Fosse em outra região desse Brasilzão afora, o título da coluna de hoje seria “Gurizada”, “Piazada”, “Molecada” ou demais variantes. Mas por aqui vai ser chamada de “Menorzada” mesmo e ainda assim vou cair em contradição porque vou estar falando de gente ironicamente maior do que eu.
Aconteceu um dia desses de eu ensaiar um retorno às quadras, exatamente um dia antes da minha segunda dose de vacina contra o coronavírus. Fui assistir aquele basquete raiz, aquele basquete de várzea, aquele basquete marcado para as nove que só começa às onze. Tinha uma menorzada jogando um basquete 3X3 na outra metade da quadra. Dava para ver, pela quantidade de dois dribles cometidos, que eles estavam dando os primeiros passos. E por incrível que pareça, conforme o pessoal mais antigo foi chegando e fazendo volume, quando fizeram a proposta para a menorzada encerrar o meia quadra e jogar quadra inteira, eles recusaram o convite, puseram as mochilas nas costas e foram embora. Timidez? Insegurança? Passeatas de sete de setembro onde estariam vestidos de verde e amarelo? Vai saber…
Enquanto eu permanecia assistindo aos outros colegas jogarem, depois de ter cobrado um lance livre para matar a saudade, acertar e sair “com aproveitamento de 100%”, fiquei pensando naquele grupo de garotos que saiu de quadra. Dava pra ver que mesmo estando pouco à vontade para disputar uma partida de quadra inteira com uma galera mais experiente, eles tinham aquele brilho no olhar, sabe? Quem conhece entende. Dá para separar quem está aprendendo basquete em quem tem aquele brilho no olhar e em quem simplesmente não tem. Não estou falando de habilidade e nem de técnica. Isso aí vem com o tempo. Aquele brilho no olhar é aquela paixão, aquele fascínio pela bola, pelo drible e pela cesta. Aquela sensação de estar hipnotizado pelo jogo e pensar que se é capaz de fazer tudo para estar em quadra jogando.

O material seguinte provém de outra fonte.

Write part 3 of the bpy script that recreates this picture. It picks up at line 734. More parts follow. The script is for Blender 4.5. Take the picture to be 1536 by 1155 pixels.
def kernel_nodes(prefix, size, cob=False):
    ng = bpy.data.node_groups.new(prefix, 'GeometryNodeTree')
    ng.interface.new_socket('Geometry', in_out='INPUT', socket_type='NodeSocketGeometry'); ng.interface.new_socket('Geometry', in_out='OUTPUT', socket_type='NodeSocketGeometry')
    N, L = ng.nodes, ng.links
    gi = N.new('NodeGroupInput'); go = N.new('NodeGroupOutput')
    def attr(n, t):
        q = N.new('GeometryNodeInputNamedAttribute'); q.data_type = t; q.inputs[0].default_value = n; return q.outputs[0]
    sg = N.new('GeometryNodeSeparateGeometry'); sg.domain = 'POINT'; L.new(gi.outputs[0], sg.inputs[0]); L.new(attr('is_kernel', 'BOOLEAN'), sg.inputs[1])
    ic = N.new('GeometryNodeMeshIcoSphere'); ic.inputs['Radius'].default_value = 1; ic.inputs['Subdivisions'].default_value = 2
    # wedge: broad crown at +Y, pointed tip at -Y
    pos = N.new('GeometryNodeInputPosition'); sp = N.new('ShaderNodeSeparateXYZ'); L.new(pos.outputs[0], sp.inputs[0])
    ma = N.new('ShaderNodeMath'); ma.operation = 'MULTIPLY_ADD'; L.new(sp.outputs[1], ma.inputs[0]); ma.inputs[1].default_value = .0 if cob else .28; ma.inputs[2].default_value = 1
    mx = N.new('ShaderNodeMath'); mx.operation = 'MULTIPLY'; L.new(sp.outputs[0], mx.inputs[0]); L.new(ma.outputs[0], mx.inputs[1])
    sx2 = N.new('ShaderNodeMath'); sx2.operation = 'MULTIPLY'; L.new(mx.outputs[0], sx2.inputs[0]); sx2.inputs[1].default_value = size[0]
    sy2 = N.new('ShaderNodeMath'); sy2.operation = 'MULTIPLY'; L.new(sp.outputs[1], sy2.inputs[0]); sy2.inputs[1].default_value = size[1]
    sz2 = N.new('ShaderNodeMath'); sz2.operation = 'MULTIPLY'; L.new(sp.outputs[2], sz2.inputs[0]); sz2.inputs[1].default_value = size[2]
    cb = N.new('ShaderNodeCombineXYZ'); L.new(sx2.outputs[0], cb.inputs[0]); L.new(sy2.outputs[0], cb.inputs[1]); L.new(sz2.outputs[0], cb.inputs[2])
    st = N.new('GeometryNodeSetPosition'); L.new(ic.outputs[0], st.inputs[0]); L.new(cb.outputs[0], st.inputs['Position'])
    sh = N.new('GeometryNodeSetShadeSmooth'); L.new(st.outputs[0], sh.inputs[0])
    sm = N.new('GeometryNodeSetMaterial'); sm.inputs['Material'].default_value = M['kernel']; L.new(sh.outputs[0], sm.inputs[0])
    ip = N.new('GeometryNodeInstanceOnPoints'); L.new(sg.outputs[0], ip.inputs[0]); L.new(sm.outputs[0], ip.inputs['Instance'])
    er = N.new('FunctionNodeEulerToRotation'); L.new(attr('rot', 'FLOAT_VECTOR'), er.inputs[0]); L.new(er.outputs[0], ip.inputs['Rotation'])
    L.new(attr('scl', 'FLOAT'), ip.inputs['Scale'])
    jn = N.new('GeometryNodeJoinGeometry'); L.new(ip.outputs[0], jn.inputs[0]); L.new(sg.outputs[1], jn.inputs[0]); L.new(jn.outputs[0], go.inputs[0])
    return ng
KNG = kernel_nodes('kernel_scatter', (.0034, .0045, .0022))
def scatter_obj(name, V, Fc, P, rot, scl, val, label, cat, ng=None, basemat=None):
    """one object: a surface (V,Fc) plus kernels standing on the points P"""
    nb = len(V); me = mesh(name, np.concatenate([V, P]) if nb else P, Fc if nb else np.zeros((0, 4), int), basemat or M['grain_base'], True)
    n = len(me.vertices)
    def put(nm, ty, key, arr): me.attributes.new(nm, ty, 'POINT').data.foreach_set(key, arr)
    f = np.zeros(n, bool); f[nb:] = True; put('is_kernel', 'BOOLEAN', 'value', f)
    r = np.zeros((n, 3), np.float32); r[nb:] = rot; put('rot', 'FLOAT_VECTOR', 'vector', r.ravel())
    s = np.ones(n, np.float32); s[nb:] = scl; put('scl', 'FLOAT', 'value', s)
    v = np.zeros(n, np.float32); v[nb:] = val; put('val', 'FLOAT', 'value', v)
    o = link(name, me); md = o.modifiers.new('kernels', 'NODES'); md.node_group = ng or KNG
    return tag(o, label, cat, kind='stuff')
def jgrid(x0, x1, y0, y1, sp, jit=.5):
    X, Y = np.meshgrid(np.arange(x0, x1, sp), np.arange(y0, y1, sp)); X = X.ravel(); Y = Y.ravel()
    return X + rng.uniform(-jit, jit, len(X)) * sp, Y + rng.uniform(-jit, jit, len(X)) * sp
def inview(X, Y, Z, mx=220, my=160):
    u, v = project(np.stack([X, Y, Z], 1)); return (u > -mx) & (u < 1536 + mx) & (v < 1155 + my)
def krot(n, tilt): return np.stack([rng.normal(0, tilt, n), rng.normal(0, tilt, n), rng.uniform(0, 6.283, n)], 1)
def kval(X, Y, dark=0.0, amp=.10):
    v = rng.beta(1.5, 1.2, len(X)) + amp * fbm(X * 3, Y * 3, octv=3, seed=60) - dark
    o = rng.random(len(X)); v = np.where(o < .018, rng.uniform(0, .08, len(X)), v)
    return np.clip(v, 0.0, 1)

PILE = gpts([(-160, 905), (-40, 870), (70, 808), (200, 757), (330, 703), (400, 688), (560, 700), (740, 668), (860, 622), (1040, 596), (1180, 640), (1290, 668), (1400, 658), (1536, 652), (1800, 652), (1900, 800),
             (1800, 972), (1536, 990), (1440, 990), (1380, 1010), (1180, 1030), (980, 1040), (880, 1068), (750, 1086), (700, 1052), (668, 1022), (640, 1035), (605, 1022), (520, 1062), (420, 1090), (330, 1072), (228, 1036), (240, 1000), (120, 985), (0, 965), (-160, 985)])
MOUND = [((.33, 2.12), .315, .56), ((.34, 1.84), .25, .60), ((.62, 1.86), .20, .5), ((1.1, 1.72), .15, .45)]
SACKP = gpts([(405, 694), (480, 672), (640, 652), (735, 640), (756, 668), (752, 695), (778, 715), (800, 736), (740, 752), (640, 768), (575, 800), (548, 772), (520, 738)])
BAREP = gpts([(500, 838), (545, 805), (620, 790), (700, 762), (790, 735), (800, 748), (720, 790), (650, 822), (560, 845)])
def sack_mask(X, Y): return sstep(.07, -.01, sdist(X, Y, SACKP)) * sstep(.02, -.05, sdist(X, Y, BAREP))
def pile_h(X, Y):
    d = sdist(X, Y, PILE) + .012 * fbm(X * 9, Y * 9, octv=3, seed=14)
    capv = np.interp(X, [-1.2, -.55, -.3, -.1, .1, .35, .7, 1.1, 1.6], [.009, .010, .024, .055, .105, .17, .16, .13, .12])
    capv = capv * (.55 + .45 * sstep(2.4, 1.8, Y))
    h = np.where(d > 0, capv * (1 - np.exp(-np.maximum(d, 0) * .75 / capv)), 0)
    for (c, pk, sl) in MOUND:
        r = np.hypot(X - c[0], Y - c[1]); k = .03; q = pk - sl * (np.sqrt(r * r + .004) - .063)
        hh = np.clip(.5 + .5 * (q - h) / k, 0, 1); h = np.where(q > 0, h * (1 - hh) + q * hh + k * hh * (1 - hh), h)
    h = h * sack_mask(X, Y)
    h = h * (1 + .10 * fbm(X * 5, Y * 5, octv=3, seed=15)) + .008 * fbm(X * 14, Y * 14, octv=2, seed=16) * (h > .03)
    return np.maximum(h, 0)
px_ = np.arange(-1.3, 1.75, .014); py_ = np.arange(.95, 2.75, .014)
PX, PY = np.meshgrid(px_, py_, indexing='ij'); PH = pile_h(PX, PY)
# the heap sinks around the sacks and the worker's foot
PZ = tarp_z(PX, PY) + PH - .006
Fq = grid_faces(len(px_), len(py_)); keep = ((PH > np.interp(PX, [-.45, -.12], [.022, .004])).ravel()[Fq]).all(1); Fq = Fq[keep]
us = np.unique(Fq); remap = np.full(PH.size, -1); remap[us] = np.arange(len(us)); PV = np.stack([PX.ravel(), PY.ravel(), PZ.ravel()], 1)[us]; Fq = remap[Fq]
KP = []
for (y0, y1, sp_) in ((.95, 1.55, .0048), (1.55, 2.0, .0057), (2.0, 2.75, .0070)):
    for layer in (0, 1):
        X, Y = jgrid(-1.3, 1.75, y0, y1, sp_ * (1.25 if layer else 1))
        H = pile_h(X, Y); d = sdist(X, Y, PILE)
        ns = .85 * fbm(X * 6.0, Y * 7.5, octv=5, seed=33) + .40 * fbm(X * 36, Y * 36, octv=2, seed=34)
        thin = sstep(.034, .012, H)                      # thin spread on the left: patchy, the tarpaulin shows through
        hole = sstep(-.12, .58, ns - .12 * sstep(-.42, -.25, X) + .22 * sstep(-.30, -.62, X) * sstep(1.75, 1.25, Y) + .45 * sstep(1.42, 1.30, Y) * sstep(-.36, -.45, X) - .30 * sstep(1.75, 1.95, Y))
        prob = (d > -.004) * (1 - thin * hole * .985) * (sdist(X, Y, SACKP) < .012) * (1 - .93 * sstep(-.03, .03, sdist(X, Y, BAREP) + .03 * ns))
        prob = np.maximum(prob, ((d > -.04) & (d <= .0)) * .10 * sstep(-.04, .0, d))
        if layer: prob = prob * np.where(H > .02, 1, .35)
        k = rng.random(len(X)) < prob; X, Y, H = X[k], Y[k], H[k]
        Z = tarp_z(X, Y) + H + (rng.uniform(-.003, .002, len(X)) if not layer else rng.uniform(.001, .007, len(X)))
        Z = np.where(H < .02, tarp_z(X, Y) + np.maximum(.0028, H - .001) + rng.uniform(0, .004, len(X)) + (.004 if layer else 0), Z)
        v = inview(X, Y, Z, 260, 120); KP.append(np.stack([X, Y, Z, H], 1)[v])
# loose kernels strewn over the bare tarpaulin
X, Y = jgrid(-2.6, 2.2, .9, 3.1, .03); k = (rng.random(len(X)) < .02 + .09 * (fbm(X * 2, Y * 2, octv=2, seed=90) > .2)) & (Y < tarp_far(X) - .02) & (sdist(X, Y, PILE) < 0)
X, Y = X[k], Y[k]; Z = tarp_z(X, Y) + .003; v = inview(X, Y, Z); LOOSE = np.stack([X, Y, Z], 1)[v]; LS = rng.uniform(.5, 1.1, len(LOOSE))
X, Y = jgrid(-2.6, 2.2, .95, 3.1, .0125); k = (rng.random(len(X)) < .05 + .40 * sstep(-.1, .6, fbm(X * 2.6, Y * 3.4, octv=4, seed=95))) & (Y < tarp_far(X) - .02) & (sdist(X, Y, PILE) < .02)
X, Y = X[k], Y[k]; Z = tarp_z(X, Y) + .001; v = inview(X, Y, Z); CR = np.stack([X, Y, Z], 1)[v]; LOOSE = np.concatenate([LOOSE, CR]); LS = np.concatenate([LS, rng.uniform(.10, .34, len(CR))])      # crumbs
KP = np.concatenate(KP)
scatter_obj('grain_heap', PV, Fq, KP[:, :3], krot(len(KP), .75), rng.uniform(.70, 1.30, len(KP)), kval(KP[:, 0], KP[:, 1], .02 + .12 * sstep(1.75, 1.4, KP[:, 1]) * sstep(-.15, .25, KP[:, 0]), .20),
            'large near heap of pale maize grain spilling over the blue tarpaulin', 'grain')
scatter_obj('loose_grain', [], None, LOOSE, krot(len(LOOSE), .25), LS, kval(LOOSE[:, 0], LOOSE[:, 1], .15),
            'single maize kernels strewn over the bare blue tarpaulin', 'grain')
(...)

Normalmente ele aparece quando você é mais novo. Tem quem carregue de berço, coisa passada de pai e mãe para os filhos. Tem quem chegue tímido em quadra, não tenha coragem nem de pedir para jogar, mas fica na expectativa de uma bola perdida vir rolando em sua direção só para ter a sensação de pegar, dar uns dribles e devolver para o jogo. Até enfim ter coragem suficiente para querer jogar. Sem jeito, sem técnica de arremesso, sem ninguém disposto a passar a bola para você. Mas você está lá. Como um “menor” que certa vez no Parque Leopoldina meteu um arremesso do meio da quadra, tão impossível, que o time adversário jurava que a partida ainda não tinha começado (há controvérsias). Hoje o “menor” é um dos que são maiores do que eu. Me lembro também de outro menor, que jogava com a gente na Praça do Canhão e na Rua Limites em Realengo, que por sua vez era o completo oposto. Ele chegava com os pais, a mãe fotografando as partidas, ele vestindo sua camisa do Derrick Rose no Chicago Bulls. Aquele menor fazia pouca força para correr, tinha um arremesso displicente, e toda vez em que ele errava uma jogada, punha as mãos na cintura e assumia a expressão de mas vocês também, hein?. Por mais que a gente tentasse passar algumas dicas, ele fazia questão de ignorá-las. Faltava aquele brilho no olhar, sabe?
Voltando para o feriado de sete de setembro, mais gente foi chegando. Cumprimenta daqui, cumprimenta de lá, alguém pergunta a um recém-chegado: é o teu moleque?, apontando para um jovem vara-pau com porte atlético e maior do que o pai. Mal chegou, já estava no aquecimento, fazendo até flexão. Doido para correr, para mostrar serviço. Aquele brilho no olhar, sabe?
Mal posso esperar para voltar também.